Finalement, un ami immigré au Canada, à qui j'ai apporté de l'aide durant son séjour à Saigon, m'a parrainné. Je me suis inscrit pour l'entrevue sans enthousiasme, vu les échecs précédents. Eh bien, c'était la bonne ! Parmi les 7 candidats, dont j'étais le dernier à passer l'entrevue, j'étais le seul à se voir accorder un visa de résidence au Canada. Je n'en croyais pas à mes oreilles quand les délégués annonçaient leur accord sur mon dossier. J'ai appris plus tard que grâce à ma connaissance de la langue française et vietnamienne, preuve de débrouillardise, d'adaptation, que ceux-ci m'avaient accordé le visa de résidence au Canada.

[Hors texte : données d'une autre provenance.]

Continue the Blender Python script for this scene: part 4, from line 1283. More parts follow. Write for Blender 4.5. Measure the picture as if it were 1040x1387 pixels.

À vrai dire, je m'étais engagé dans ce processus d'immigration, d'une part parce que la vie au Vietnam était dure, celle au Cambodge était impossible; mais d'autre part, c'était aussi par curiosité. Je voulais voir comment on vit sous autres cieux.
Le Vagabond
Partir avec son coeur naïf et curieux
Pour voir ce qui se passe ailleurs
Pour voir de quelle couleur se peint le bout du monde
Pour savoir où se terminent les lointains horizons
Partir avec ses pieds nus et ses mains vides
Pour découvrir la vie et ses grands mystères
Partir pour revenir avec son esprit limpide
Pour mieux comprendre ses petites misères
Partir pour rencontrer les gens au bout de la Terre
Pour serrer les mains des Hommes de l'autre bord de la mer
Partir pour revenir un jour ne plus être jamais pareil
Plus jamais pareil dans les rêves de son sommeil
Partir pour tisser des liens invisibles
Pour surmonter les limites invincibles
Pour déchirer le voile de la brume
Pour tracer avec sa plume une amitié à travers les écumes
Eh oui, la vie est un miracle ! J'ai survécu au génocide Khmer rouge pendant que 3 millions y ont laissé leur vie. J'ai survécu 13 ans à Saigon, pendant que plusieurs y sont succombés. J'ai encore survécu 20 ans au Québec, mon pays n'est pas un pays, mais c'est l'hiver. J'ai traversé les massacres de masse, traversé les travaux forcées des Khmers rouges. J'ai travaillé comme plongeur. J'ai mangé dans le reste des restaurants. J'étais bûcheron, pêcheur, serveur, instituteur, banquier, refugié, presseur, machiniste, journaliste, syndicaliste, webmaster, poète, interpète.
Je suis un vagabond, un sans-identité. Je resterai toujours un Homme qui a pour demeure la Terre et qui a pour Frère, toi, peu importe si tu es Français, Vietnamien, Cambodgien, Chinois, Québécois, Canadien, Finlandais...
Eh oui, la vie est un miracle, la vie est belle ! Je ne regrette rien.